_Direction:_ Lines with "Write a Blender" and "SC.camera = cam" mark the range, both included. Reproduce exactly that stretch, without pictures.

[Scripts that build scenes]
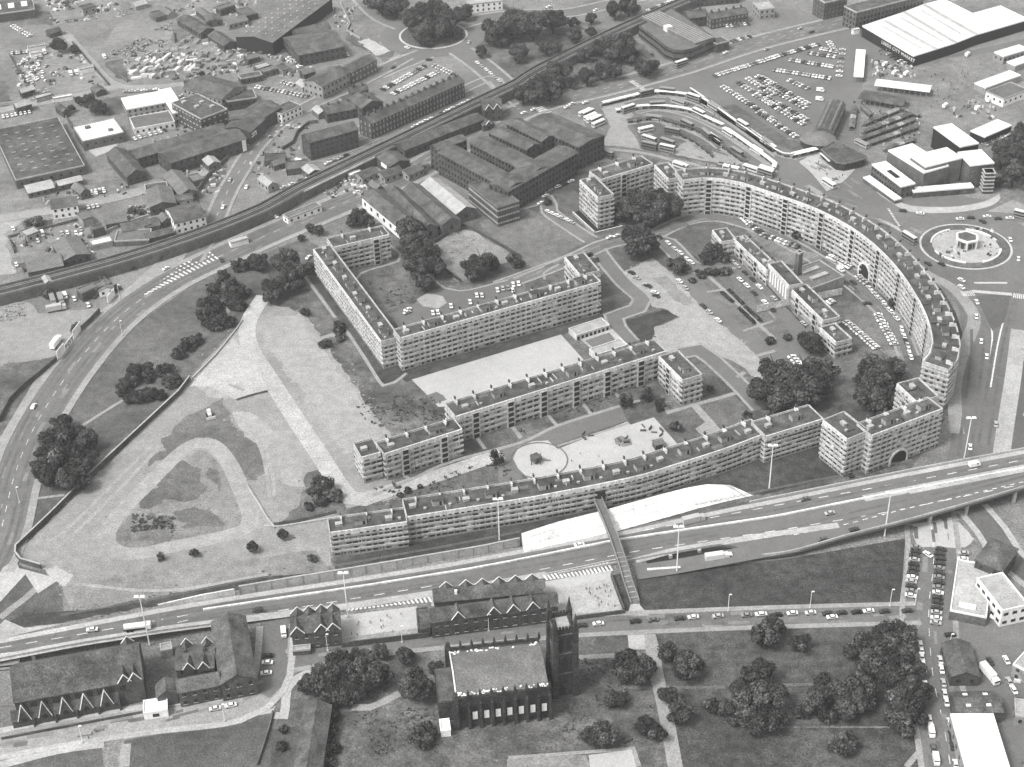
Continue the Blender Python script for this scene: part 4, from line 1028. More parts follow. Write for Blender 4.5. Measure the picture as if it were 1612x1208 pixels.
mb = MB(); mb.box((0, 0, 0), 2.4, .2, 7); _p = R[1][0].lerp(R[1][1], .96)-R[4]; mb.build('sign_board', 'render_white', R[0], loc=(_p.x, _p.y-.3, .8), rz=math.atan2(R[2].y, R[2].x))
R = bld('workshop', 'dark street-corner works with a white painted hook on its wall', *L('00', 1510, 800)+L('01', 65, 720), L('01', -30, 640)[0], 8, 'gable', 2.5, 'brick_dark', 'slate', 0)
mb = MB(); mb.box((0, 0, 2.5), 5, .2, .8); mb.box((2.3, 0, .6), .8, .2, 2.6); mb.box((-1, 0, 1.0), 4, .2, .6); _p = R[1][0].lerp(R[1][1], .25)-R[4]; mb.build('painted_sign', 'render_white', R[0], loc=(_p.x, _p.y-.3, 3), rz=math.atan2(R[2].y, R[2].x))
bld('shed', 'steep gabled shed beside the depot loading yard', *L('00', 642, 930, 766, 1070, 748, 890), 5.5, 'gable', 3, 'brick_dark', 'slate_mid', 1, axis='x')
bld('house', 'pale-roofed workshop by the viaduct street', *L('00', 985, 1062, 1086, 1182, 1092, 1030), 5, 'gable', 2.5, 'brick', 'slate_pale', 1)
bld('workshop', 'dark flat workshop left of the pale-roofed one', *L('00', 885, 1180, 1020, 1160, 1000, 1100), 5, 'flat', wm='brick_dark', rm='roof_felt', floors=1)
bld('shed', 'small ridged shed below the dark works, left of two', *L('00', 170, 1168, 328, 1132, 285, 1090), 3.5, 'gable', 1.3, 'brick', 'roof_light', 1, group='small ridged sheds')
bld('shed', 'small ridged shed below the dark works, right of two', *L('00', 355, 1122, 497, 1087, 470, 1062), 3.5, 'gable', 1.3, 'brick', 'roof_light', 1, group='small ridged sheds')
R = bld('factory', 'black shed with white roof strips in the top left corner', *L('00', -60, 95, 210, 58, 190, -20), 6, 'flat', wm='brick_dark', rm='roof_felt', floors=0)
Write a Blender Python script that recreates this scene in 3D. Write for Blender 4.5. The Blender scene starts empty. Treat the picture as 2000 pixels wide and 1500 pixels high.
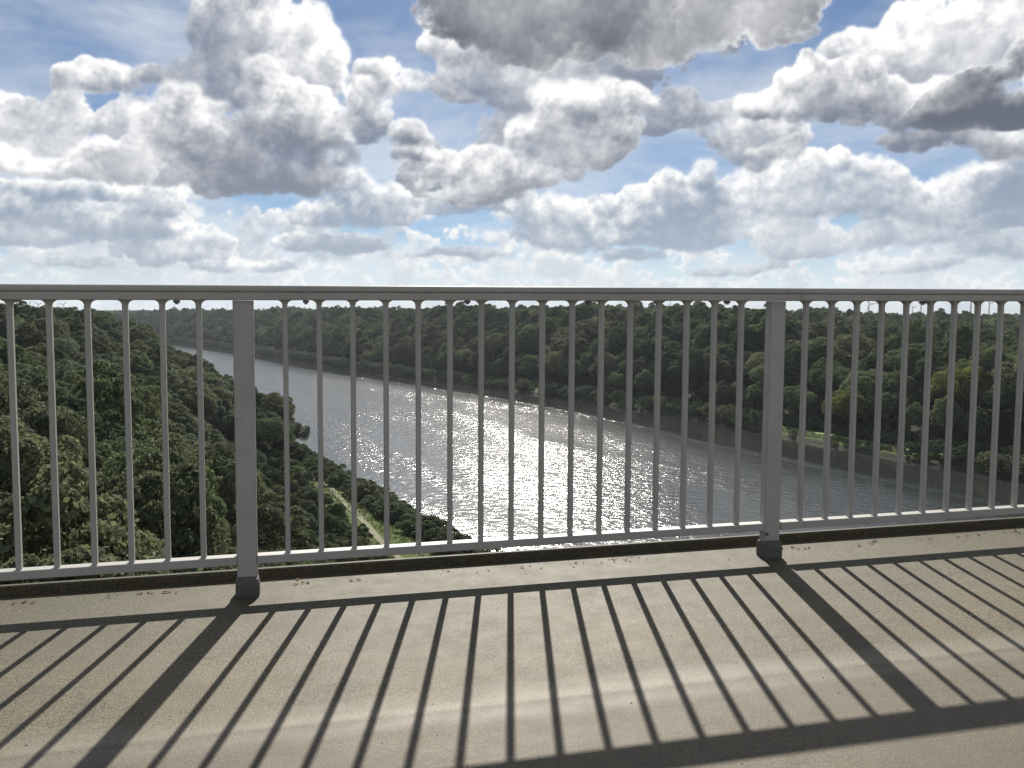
import bpy, bmesh, math, random, time
import numpy as np
from mathutils import Vector, Matrix, Euler

SKYS = 0.05
EXPO = 0.5
HAZE = 5e-05
CLOUDS = 0.65
DENOISE = True
NAZ = 1030
NEL = 366
T0 = time.time()
SC = bpy.context.scene
C = SC.collection
random.seed(4)
RNG = np.random.RandomState(4)

# ------------------------------------------------------------------ camera, sky, sun, exposure
EYE = 45.0                       # metres above the canal
cam_d = bpy.data.cameras.new("camera")
cam = bpy.data.objects.new("camera", cam_d); C.objects.link(cam)
cam_d.sensor_fit = 'HORIZONTAL'; cam_d.sensor_width = 36.0
cam_d.lens = 36.0*1770/2000
cam_d.clip_start = 0.05; cam_d.clip_end = 90000
_p, _r = .07766, .006            # pitch down, roll
_up0 = Vector((0, math.sin(_p), math.cos(_p))); _fw = Vector((0, math.cos(_p), -math.sin(_p)))
_rt = Vector((1, 0, 0))*math.cos(_r)+_up0*math.sin(_r); _up = -Vector((1, 0, 0))*math.sin(_r)+_up0*math.cos(_r)
cam.matrix_world = Matrix(((_rt.x, _up.x, -_fw.x, 0), (_rt.y, _up.y, -_fw.y, 0), (_rt.z, _up.z, -_fw.z, EYE), (0, 0, 0, 1)))
SC.camera = cam

SUN_EL, SUN_AZ = math.radians(36.0), math.radians(-0.1)    # azimuth from +Y towards +X
w = bpy.data.worlds.new("World"); SC.world = w; w.use_nodes = True
nt = w.node_tree; nt.nodes.clear()
sky = nt.nodes.new('ShaderNodeTexSky'); sky.sky_type = 'NISHITA'; sky.sun_disc = False
sky.sun_elevation = SUN_EL; sky.sun_rotation = SUN_AZ
sky.altitude = 50; sky.air_density = 0.75; sky.dust_density = 0.0; sky.ozone_density = 4.0
bg = nt.nodes.new('ShaderNodeBackground'); bg.inputs['Strength'].default_value = SKYS
ow = nt.nodes.new('ShaderNodeOutputWorld')
nt.links.new(sky.outputs[0], bg.inputs[0]); nt.links.new(bg.outputs[0], ow.inputs[0])

sun_d = bpy.data.lights.new("sun", 'SUN'); sun_d.energy = 5.0; sun_d.angle = math.radians(0.53)
sun_d.color = (1.0, .94, .84)
sun = bpy.data.objects.new("sun", sun_d); C.objects.link(sun)
sdir = Vector((math.sin(SUN_AZ)*math.cos(SUN_EL), math.cos(SUN_AZ)*math.cos(SUN_EL), math.sin(SUN_EL)))
sun.rotation_euler = sdir.to_track_quat('Z', 'Y').to_euler()
sun.location = (0, 300, 400)
SC.view_settings.view_transform = 'Standard'; SC.view_settings.look = 'None'
SC.view_settings.exposure = EXPO; SC.view_settings.gamma = 1.0
SC.view_settings.use_curve_mapping = False
SC.cycles.max_bounces = 6; SC.cycles.diffuse_bounces = 2; SC.cycles.glossy_bounces = 3
SC.cycles.transmission_bounces = 2; SC.cycles.transparent_max_bounces = 6; SC.cycles.volume_bounces = 0
SC.cycles.caustics_reflective = False; SC.cycles.caustics_refractive = False
SC.cycles.sample_clamp_indirect = 4.0
SC.cycles.use_denoising = DENOISE
SC.cycles.denoising_prefilter = 'FAST'

# ------------------------------------------------------------------ helpers
def tag(o, label=None, cat=None, group=None, kind=None):
    if label: o['label'] = label
    if cat: o['category'] = cat
    if group: o['group'] = group
    if kind: o['kind'] = kind
    return o
def mesh_np(name, co, faces, smooth=False, mat=None):
    """co Nx3, faces Mx3 or Mx4 arrays (fast path)"""
    me = bpy.data.meshes.new(name)
    co = np.asarray(co, np.float32); faces = np.asarray(faces, np.int32)
    k = faces.shape[1]
    me.vertices.add(len(co)); me.vertices.foreach_set('co', co.ravel())
    me.loops.add(faces.size); me.loops.foreach_set('vertex_index', faces.ravel())
    me.polygons.add(len(faces)); me.polygons.foreach_set('loop_start', np.arange(0, faces.size, k, dtype=np.int32))
    if smooth: me.polygons.foreach_set('use_smooth', np.ones(len(faces), bool))
    me.update(calc_edges=True)
    if mat: me.materials.append(mat)
    return me
def link(name, me, parent=None, loc=(0, 0, 0), rot=(0, 0, 0)):
    o = bpy.data.objects.new(name, me); C.objects.link(o)
    o.location = loc; o.rotation_euler = rot
    if parent: o.parent = parent
    return o
def empty(name, loc=(0, 0, 0), rz=0.0):
    o = bpy.data.objects.new(name, None); C.objects.link(o)
    o.location = loc; o.rotation_euler = (0, 0, rz); o.empty_display_size = .2
    return o
def box_bm(bm, x0, x1, y0, y1, z0, z1):
    vs = [bm.verts.new(p) for p in ((x0,y0,z0),(x1,y0,z0),(x1,y1,z0),(x0,y1,z0),(x0,y0,z1),(x1,y0,z1),(x1,y1,z1),(x0,y1,z1))]
    for f in ((3,2,1,0),(4,5,6,7),(0,1,5,4),(1,2,6,5),(2,3,7,6),(3,0,4,7)): bm.faces.new([vs[i] for i in f])
    return vs
def box_obj(name, dims, mat, parent=None, bevel=0.0, segs=2):
    bm = bmesh.new(); box_bm(bm, *dims)
    if bevel: bmesh.ops.bevel(bm, geom=bm.edges[:], offset=bevel, segments=segs, affect='EDGES', profile=.5)
    me = bpy.data.meshes.new(name); bm.to_mesh(me); bm.free(); me.materials.append(mat)
    if bevel:
        for p in me.polygons: p.use_smooth = True
    o = link(name, me, parent)
    return o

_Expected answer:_
Write a Blender Python script that recreates this scene in 3D. Write for Blender 4.5. The Blender scene starts empty. Treat the picture as 2000 pixels wide and 1500 pixels high.
import bpy, bmesh, math, random, time
import numpy as np
from mathutils import Vector, Matrix, Euler

SKYS = 0.05
EXPO = 0.5
HAZE = 5e-05
CLOUDS = 0.65
DENOISE = True
NAZ = 1030
NEL = 366
T0 = time.time()
SC = bpy.context.scene
C = SC.collection
random.seed(4)
RNG = np.random.RandomState(4)

# ------------------------------------------------------------------ camera, sky, sun, exposure
EYE = 45.0                       # metres above the canal
cam_d = bpy.data.cameras.new("camera")
cam = bpy.data.objects.new("camera", cam_d); C.objects.link(cam)
cam_d.sensor_fit = 'HORIZONTAL'; cam_d.sensor_width = 36.0
cam_d.lens = 36.0*1770/2000
cam_d.clip_start = 0.05; cam_d.clip_end = 90000
_p, _r = .07766, .006            # pitch down, roll
_up0 = Vector((0, math.sin(_p), math.cos(_p))); _fw = Vector((0, math.cos(_p), -math.sin(_p)))
_rt = Vector((1, 0, 0))*math.cos(_r)+_up0*math.sin(_r); _up = -Vector((1, 0, 0))*math.sin(_r)+_up0*math.cos(_r)
cam.matrix_world = Matrix(((_rt.x, _up.x, -_fw.x, 0), (_rt.y, _up.y, -_fw.y, 0), (_rt.z, _up.z, -_fw.z, EYE), (0, 0, 0, 1)))
SC.camera = cam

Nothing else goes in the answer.